Rapid solidification of undercooled FeCoNiCu multi-principal element alloy: Mechanical and tribological properties

Abstract

A FeCoNiCu multi-principal element alloy (MPEA) was undercooled and its microstructures, mechanical and tribological performance were investigated for different solidification conditions. All the microstructures were consisted of two phases, i.e., the primary Cu-depleted phase and the secondary Cu-rich phase. With the increase of undercooling, a transition of the primary phase from coarse dendrites to fine equiaxed grains happened and the volume fraction of the secondary phase decreased considerably.
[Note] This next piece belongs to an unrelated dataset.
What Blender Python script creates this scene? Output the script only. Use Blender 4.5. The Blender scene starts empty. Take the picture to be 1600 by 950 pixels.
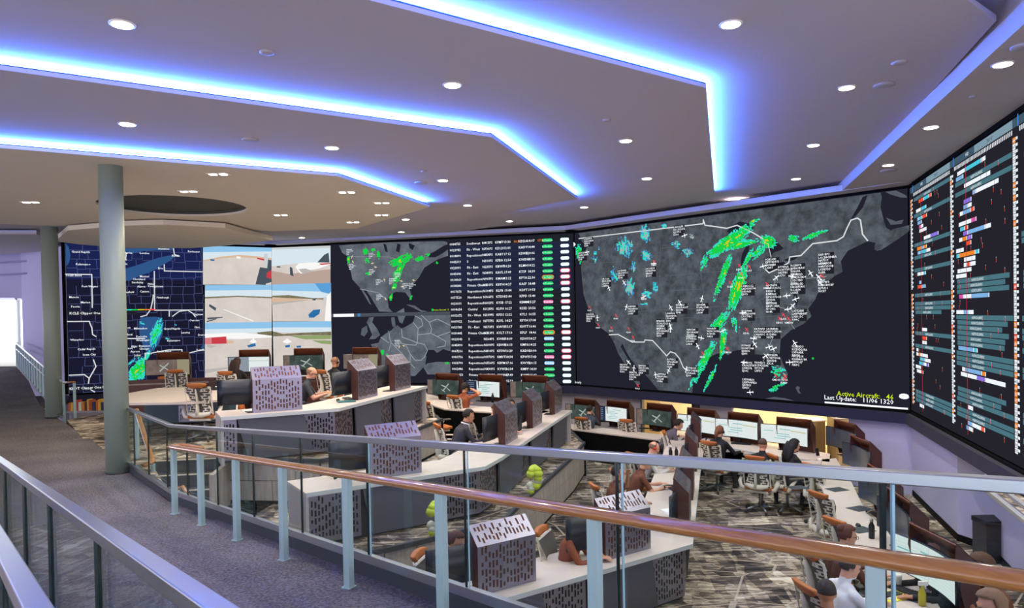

The primary phase was supersaturated by Cu at high undercooling and segregation of Cu was inhibited considerably by rapid solidification. Consequently, the hardness and yield strength were improved remarkably due to grain refinement strengthening and solution strengthening, and the wear volume was decreased significantly due to both improved mechanical properties and oxidation induced by friction. For the largest undercooling obtained in this study, (i.e., ΔT = 226 K), the yield strength was increased by about 50% and the wear volume was decreased by about 45% as compared with the as-cast case. The current work shows rapid solidification could be an effective way to modulate both mechanical and tribological properties of MPEAs and hence is helpful for their potential applications as engineering materials.